Locate all lines with the word "scene". Copy them.
━━━━━ AVAILABLE DATA
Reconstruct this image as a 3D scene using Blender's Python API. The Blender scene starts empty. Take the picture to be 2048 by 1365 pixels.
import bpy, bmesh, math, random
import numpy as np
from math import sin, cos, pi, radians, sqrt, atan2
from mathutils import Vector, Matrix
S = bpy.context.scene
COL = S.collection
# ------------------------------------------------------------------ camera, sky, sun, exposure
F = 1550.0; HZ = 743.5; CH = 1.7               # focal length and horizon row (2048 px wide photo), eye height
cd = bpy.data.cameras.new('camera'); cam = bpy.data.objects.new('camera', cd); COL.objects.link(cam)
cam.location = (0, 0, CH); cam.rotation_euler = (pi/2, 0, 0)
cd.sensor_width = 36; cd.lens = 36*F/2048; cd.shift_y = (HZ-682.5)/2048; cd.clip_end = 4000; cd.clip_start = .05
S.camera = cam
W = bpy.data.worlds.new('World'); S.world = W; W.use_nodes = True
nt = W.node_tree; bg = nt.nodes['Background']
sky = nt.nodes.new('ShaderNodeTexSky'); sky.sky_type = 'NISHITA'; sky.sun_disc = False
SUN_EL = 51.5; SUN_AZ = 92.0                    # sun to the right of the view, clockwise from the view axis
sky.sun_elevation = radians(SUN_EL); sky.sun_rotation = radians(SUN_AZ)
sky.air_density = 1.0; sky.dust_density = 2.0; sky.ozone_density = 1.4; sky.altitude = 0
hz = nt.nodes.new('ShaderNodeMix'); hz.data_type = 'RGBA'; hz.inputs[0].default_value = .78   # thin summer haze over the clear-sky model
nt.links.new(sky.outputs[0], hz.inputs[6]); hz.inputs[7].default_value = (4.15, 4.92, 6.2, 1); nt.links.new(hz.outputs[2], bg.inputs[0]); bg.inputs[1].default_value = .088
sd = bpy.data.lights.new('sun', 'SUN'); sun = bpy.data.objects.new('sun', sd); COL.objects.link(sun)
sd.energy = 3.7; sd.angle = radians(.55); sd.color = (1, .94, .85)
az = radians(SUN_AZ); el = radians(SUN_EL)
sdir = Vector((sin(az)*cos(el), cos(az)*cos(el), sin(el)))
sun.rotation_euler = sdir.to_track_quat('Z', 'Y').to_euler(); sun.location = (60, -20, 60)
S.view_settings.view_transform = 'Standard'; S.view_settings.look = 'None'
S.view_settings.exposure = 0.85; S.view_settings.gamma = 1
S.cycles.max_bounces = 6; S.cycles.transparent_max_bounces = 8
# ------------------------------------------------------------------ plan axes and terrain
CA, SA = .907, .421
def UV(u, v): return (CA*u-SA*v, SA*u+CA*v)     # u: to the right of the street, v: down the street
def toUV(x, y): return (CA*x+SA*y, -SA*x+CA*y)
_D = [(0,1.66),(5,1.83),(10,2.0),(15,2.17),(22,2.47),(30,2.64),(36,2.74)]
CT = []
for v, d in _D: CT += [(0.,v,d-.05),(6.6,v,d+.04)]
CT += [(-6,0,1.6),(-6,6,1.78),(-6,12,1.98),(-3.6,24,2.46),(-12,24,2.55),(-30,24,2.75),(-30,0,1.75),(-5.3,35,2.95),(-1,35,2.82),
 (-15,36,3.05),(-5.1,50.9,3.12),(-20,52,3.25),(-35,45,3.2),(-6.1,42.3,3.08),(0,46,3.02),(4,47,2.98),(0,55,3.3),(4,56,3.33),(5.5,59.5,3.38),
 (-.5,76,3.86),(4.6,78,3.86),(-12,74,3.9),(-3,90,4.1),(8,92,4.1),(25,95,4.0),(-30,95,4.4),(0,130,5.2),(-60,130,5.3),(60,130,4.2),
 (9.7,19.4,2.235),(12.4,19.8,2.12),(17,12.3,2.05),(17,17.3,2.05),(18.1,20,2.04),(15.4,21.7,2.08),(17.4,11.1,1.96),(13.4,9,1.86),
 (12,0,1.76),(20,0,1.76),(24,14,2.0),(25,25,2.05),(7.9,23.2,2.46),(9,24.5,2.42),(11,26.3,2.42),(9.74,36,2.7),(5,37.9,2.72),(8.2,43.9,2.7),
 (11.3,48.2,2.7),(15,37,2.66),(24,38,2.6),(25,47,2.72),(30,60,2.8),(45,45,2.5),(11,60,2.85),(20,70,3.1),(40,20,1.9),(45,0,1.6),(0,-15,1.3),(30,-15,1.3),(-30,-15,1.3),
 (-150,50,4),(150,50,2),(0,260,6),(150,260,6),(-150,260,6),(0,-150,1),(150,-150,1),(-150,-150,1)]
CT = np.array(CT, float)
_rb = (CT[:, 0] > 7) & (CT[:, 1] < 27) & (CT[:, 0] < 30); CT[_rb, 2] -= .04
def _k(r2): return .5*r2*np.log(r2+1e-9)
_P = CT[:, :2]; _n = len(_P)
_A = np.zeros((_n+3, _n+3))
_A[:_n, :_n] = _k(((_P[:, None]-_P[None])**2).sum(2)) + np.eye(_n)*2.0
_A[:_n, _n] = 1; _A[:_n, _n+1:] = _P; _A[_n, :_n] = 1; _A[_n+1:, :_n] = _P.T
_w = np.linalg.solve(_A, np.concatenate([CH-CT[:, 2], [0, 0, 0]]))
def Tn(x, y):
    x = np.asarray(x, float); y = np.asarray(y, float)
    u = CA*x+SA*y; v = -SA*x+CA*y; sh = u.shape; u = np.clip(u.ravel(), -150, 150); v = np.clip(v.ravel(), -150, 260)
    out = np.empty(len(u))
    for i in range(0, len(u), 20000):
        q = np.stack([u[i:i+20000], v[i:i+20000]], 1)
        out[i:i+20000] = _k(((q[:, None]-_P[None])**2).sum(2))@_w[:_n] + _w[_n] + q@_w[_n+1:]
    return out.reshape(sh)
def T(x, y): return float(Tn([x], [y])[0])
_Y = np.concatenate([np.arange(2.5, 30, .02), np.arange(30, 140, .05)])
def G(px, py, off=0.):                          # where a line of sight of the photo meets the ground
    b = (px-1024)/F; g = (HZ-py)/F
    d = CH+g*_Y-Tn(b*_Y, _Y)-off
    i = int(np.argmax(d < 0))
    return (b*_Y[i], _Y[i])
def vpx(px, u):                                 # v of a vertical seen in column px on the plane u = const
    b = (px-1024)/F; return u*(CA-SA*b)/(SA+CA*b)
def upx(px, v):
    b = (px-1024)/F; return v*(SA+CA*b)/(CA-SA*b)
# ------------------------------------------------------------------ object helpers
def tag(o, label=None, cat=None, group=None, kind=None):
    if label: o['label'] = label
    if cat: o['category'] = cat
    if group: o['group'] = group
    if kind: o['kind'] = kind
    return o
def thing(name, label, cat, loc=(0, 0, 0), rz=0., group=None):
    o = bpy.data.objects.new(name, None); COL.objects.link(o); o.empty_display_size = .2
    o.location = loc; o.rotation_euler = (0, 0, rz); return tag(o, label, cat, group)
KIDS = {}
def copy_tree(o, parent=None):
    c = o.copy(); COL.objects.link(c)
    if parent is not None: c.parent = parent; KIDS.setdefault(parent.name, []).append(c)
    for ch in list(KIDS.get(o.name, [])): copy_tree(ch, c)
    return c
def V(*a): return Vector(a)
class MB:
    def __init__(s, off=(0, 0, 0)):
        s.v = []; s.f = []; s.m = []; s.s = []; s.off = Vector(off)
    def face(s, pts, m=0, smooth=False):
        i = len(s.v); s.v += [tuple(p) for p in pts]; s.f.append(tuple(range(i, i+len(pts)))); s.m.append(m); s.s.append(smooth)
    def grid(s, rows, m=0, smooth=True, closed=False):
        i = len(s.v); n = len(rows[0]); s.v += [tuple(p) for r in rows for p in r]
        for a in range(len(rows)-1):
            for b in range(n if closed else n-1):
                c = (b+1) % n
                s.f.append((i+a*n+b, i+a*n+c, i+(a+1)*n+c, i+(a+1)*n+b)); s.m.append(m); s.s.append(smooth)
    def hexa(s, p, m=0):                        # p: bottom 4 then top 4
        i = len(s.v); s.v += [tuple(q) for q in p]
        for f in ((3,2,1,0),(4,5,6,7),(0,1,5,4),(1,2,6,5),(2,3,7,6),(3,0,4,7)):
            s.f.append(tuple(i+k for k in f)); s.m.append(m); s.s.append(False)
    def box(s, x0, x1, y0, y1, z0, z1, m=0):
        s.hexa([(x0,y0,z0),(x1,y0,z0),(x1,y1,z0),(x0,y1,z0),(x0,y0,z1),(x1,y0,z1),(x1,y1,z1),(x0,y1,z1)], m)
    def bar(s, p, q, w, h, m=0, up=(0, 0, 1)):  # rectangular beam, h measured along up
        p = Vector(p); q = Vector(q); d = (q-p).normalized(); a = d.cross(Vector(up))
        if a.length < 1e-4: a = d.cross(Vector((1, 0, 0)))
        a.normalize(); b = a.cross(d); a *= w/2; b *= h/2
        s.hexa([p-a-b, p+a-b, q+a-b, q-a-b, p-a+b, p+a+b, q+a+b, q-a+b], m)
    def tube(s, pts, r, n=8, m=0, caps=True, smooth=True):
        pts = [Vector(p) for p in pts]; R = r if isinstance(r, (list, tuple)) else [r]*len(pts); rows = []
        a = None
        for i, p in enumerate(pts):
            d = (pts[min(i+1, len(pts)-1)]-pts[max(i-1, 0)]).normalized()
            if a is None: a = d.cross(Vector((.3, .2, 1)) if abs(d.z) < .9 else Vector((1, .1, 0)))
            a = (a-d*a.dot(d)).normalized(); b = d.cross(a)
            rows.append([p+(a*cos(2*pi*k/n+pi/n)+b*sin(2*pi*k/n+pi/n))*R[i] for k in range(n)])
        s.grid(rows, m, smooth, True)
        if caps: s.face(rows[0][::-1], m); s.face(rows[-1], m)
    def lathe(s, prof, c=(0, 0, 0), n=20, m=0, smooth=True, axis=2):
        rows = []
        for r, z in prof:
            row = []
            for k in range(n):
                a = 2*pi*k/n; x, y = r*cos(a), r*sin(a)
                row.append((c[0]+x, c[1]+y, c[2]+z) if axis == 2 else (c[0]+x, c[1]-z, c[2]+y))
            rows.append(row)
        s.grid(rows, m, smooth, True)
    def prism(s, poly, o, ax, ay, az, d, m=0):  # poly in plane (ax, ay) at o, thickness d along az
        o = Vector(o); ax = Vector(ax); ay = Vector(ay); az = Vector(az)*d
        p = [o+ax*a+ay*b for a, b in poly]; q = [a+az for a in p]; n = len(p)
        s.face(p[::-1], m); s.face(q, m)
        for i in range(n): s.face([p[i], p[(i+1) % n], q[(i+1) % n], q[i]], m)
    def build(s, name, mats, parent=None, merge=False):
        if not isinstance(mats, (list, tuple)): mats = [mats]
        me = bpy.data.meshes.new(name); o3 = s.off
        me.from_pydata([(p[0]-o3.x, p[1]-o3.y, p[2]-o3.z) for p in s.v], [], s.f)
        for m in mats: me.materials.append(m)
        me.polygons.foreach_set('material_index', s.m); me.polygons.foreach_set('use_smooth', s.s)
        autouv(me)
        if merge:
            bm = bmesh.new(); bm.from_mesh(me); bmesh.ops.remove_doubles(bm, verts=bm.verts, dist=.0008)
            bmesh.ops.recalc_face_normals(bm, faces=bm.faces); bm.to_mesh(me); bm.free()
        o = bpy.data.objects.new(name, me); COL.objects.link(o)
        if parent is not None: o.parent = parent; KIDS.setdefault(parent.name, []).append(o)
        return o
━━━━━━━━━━
## [ANSWER TO THE EXERCISE]
Reconstruct this image as a 3D scene using Blender's Python API. The Blender scene starts empty. Take the picture to be 2048 by 1365 pixels.
S = bpy.context.scene